偽の「iPhoneを探す」に注意、iCloudのログイン情報を盗む

攻撃者は不正に入手したApple IDとパスワードを使って、iCloudから盗難端末のロックを解除する狙いがあるという。

» 2015年03月05日 17時28分 公開
[ITmedia]

 iPhoneやiPadなどのiOS端末を紛失したユーザーを狙って、Apple IDとパスワードを盗み取ろうとする偽のiCloudサイトが複数見つかった。シマンテックが手口を解説して注意を呼び掛けている。

 同社によると、偽サイトの見た目は正規のiCloudに酷似しているが、URLは異なる。正規のURLは「www.icloud.com/」で、偽サイトのURLは「find****-icloud.com」となっており、注意深く確認すれば違うと分かるが、偽サイトのURLに「icloud.com」とあるため、だまされてしまうユーザーが少なくないようだ。

 ある攻撃ではiPadが盗まれたユーザーあてに端末が見つかったというメッセージが送り付けられ、所在地を確認できると記されたURLをクリックするよう促す。
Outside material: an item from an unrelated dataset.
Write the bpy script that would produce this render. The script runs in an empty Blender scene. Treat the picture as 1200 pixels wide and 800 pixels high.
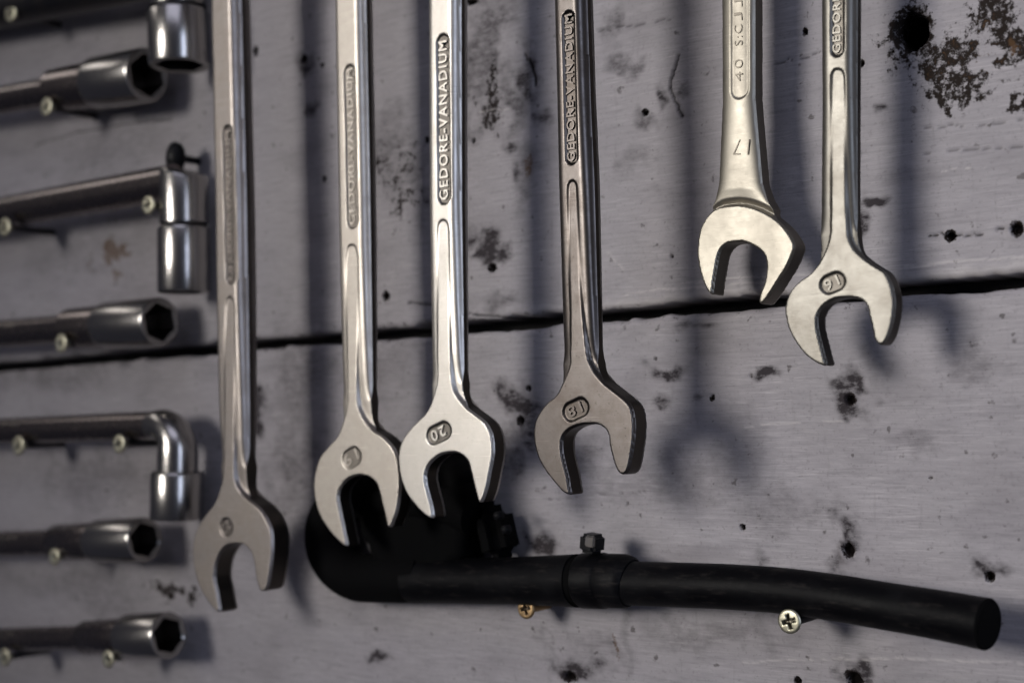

このURLでは「i-cloud.***」といった文字列が使われ、これをクリックすると偽サイトに誘導されてしまう。

iCloudの偽サイト(シマンテックより)
iCloudの英語版の正規サイト(同)
iCloudの日本語版の正規サイト

 Appleでは盗難や紛失に遭ったiOS端末の所在確認やロックなどができる「iPhoneを探す」といったセキュリティ機能を、iCloudから利用できるようにしている。

 攻撃者は盗難や紛失に遭ったiOS端末を入手した人間とみられ、偽サイトでユーザーにApple IDとパスワードを入力させ、ログイン情報を不正に入手する。このログイン情報で正規のiCloudにアクセスし、ユーザーが設定した端末のセキュリティ設定を解除して、悪用することが最終的な狙いのようだ。

 iCloudの偽サイトは英語やスペイン語、イタリア語、フランス語、ドイツ語、ポルトガル語、中国語、ロシア語、ベトナム語、インドネシア語の10の言語に対応しているという。

 シマンテックは対策として、見知らぬメッセージに警戒し記載のURLを注意深く確認すること、英数字を含めた複雑なパスワードを設定することを挙げる。

 Apple IDとパスワードが盗まれると、「iPhoneを探す」機能が悪用される以外にもiCloudに保存しているデータが第三者に盗まれたり、インターネットなどへ流出したりする恐れがあるほか、クレジットカード情報なども登録していれば動画や音楽、アプリなどの有料コンテンツを不正購入され、金銭的な被害に遭う可能性もある。2014年9月にはiCloudから著名人のプライベートなデータが大量に流出する騒ぎも起きている。